Tanah Merah Coast Road (TMCR) is the one and only road in Singapore to be generously equipped with a dedicated cycling lane. Vehicles are prohibited from coming onto the lane, spelling extra, boosted safety for yours kids’ fear of predatory buses. Spanning 10-km onward, the cycling lane is marked out by a thick bright red line that divides it from the main road. The lane starts out around the Tanah Merah Ferry Terminal, curves around the coastline and meanders back to Changi Coast Road, around Changi Ferry Terminal again. Be warned: lots of cyclists-enthusiasts hog the lanes, in large packs during the weekend mornings. Do take care to keep your kids close if you decide to bring your family there. After all, there are no raised barriers dividing lane from road, other than the visceral red line.

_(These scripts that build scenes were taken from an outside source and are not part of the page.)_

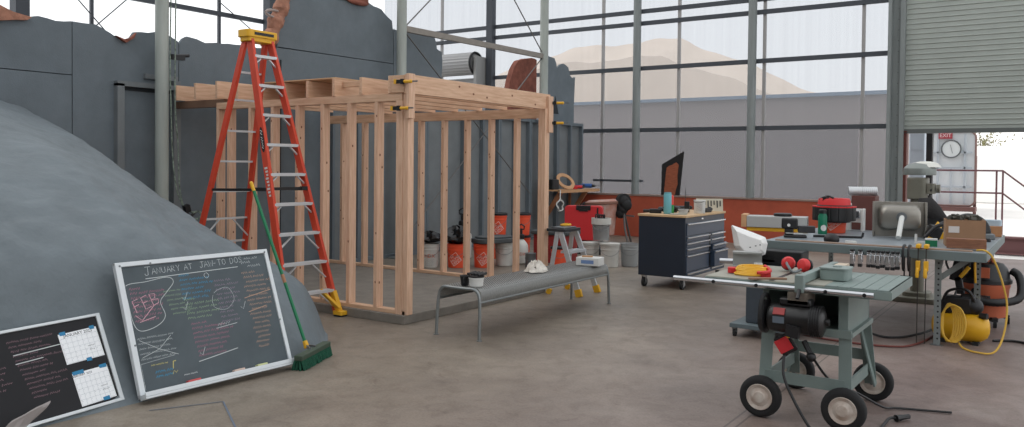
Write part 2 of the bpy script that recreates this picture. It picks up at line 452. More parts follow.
# concrete curb slab of the shed
sl = struct(MB(loc(-7.4, 7.5)).box(-9.45, -5.40, 6.06, 8.86, 0, .09), 'slab', m_conc, bev=.006)
# faint blue chalk layout lines on the concrete
struct(MB(loc(-4, 3)).stroke([(-4.83, 3.0), (-4.62, 3.4)], .012, lambda a, b: V(a, b, .003)).stroke([(-4.62, 3.4), (-4.0, 3.05)], .012, lambda a, b: V(a, b, .003)), 'trim_2', mat('blue chalk line', (98, 108, 122), .9), smooth=0)

# ------------------------------------------------------------------ outside, seen through the wall and the door
struct(MB(loc(0, 30)).quad((-60, YB, -.02), (40, YB, -.02), (40, 90, -.02), (-60, 90, -.02)), 'ground_outside', mat('bright yard concrete', (222, 219, 214), .9, var=.06, vscale=.7), smooth=0)
ob = thing('neighbouring_shed', 'long dull brown building beyond the translucent wall', 'building', (-20, 31, 0))
MB(ob).box(-42, -4.9, 30, 38, 0, 4.1).build('wall', mat('dull brown siding', (150, 136, 130), .9, var=.06, vscale=.3), ob)
MB(ob).box(-42.2, -4.7, 29.8, 38.2, 4.1, 4.22).build('roof', mat('blue grey roof edge', (120, 138, 156), .6), ob)
tw = []; nx = 60
for i in range(nx+1):
    x = -34+27*i/nx
    zt = 7.9-.0016*(x+22)**2*5 if True else 0
    tw.append((x, max(.5, min(9.6, 9.5-.9*max(0, (x+20)/2)**1.0-.02*max(0, -25-x)**2)+.12*math.sin(x*1.1)+.04*math.sin(x*3.1))))
mb = MB(loc(-20, 46)); mb.rings([[V(x, 44, 0) for x, z in tw], [V(x, 46, z*.95) for x, z in tw], [V(x, 50, z) for x, z in tw], [V(x, 60, 0) for x, z in tw]], caps=False)
mb.f = [f for f in mb.f if True]
mb = MB(loc(-20, 46)); n = len(tw)
for y, s in ((43, 0), (45, .85), (48, 1), (60, 0)): mb.v += [V(x, y, z*s) for x, z in tw]
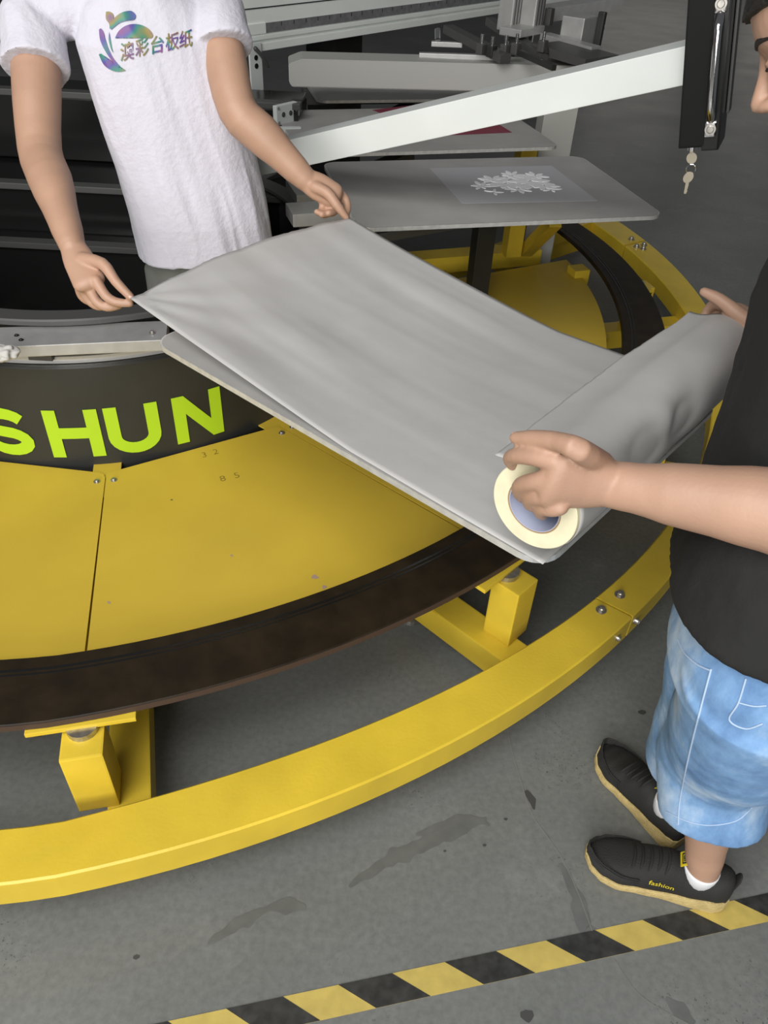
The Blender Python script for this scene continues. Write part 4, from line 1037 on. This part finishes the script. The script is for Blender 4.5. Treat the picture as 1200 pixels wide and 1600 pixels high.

Read this article for an in-depth appraisal of TMCR Cycling Lane.


5) Pulau Ubin Ketam MTB Trail

Your best bet would be to rent bikes from Ubin’s many bike rental shops if you choose not to bring yours.

Hidden to the North-East of Singapore lies a rural island that has fostered its own quiet way of life, quite differently from the mainland. Enter Pulau Ubin, a 10.19 km2 (3.93 sq mi) island that carries many abandoned granite quarries. The name “Pulau Ubin” is translated from Malay, which means “Granite Island” in short. Aside from quarries, the star attraction to cyclists here is its Ketam MTB trail, a somewhat rough and rocky trail for mountain bikers.

The plan is simple: pack up some sandwiches, equip plenty of water, pay $2 a person to the bumboat uncle at Changi Jetty and he’ll ferry your family across to the outbound island. Once there, gingerly alight and carry your mountain bikes over the boat to shore. Alternatively, there are several bike rental shops should you not want the hassle of bringing extra goods. Be sure to spot the kampong houses as you venture forth the rural trails!

The Ketam MTB trail itself isn’t that technical, so no fear if you’re an amateur! Be warned however, of the rockier spots – you might wish to bypass them if you are not sure of surmounting them. Get ready to coast down certain stretches at higher speed, and take in the adrenaline rush!